A completude do fragmento

Se em O Jardim das Hespérides (2017), Daniel Gruber estreava no conto se inscrevendo numa tradição que tem suas raízes em Tchékhov e, contemporaneamente, renovou sua linhagem com a prosa de escritoras como Lucia Berlin e Alice Munro, em Animais Diários (O Grifo, 2019), sua segunda incursão pelo gênero, o autor opta por uma variante formal mais ousada, embarcando numa genealogia experimental que passa por nomes latino-americanos como Cortázar ou Borges (referência de um dos contos) e tem seu grande expoente, hoje, na escrita fragmentária de Lydia Davis.
Ao contrário da maioria dos adeptos e adeptas de Davis, porém, Gruber não se deixa seduzir facilmente pelas lacunas que a hipertrofia do subtexto — elemento essencial, sobretudo no conto -provoca, sem transferir para o leitor uma responsabilidade que é, em primeira instância, do escritor: narrar.
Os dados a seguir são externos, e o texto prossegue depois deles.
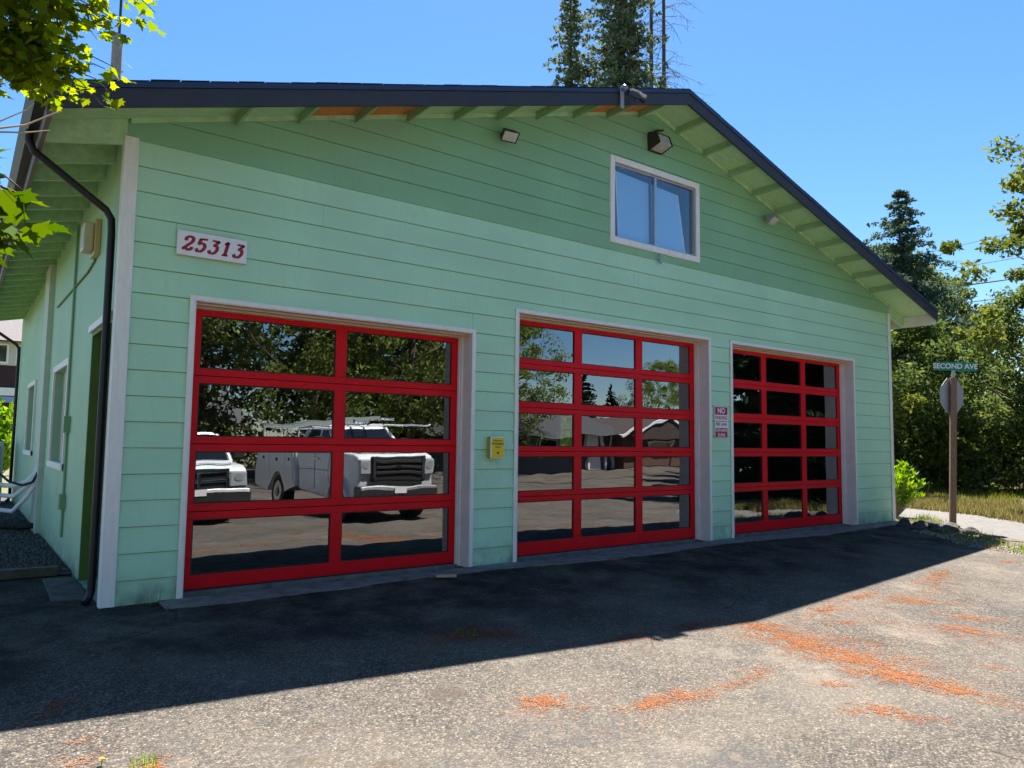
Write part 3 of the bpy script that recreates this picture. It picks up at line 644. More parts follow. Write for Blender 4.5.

A exemplo das ressonâncias mitológicas que seu primeiro livro alcança, neste, Gruber introduz desde o título a atmosfera de suas narrativas: o cotidiano animalesco do homem, a selva urbana, habitat de nossas tragédias.
Apoiados sobre essa unidade, os textos se desenvolvem com uma consistência e com uma uniformidade surpreendentes, sem cair nas armadilhas de uma monotonia que poderia fazer toda sua estrutura ruir. Divididas em três partes, as ficções deste volume vão dos brevíssimos contos da primeira parte, quase todos de pouco mais de uma página; até os de um viés mais enciclopédico da segunda, calcada ainda na concisão; e os seis maiores contos da terceira, que se espraia em peças um pouco mais convencionais, nem por isso ordinárias.
Ao final, resta a sensação de que Gruber vem se consolidando como um dos melhores contistas de sua geração, talhando seu nome num território de resistência, que segue firme apesar do apelo mercadológico (e um tanto preguiçoso) do romance.
Nesta seara vigorosa, que perto dele gerou talentos como Natalia Borges Polesso e, à uma distância não tão longínqua, virtuoses como Eduardo Sabino e Marco Severo, Gruber se destaca com personalidade e obras que, ademais, prezam por um primor editorial que não há como deixar de mencionar nem dissociar de seu estilo (vide a arte e o acabamento de seu livro — lançado pelo selo que ele próprio fundou).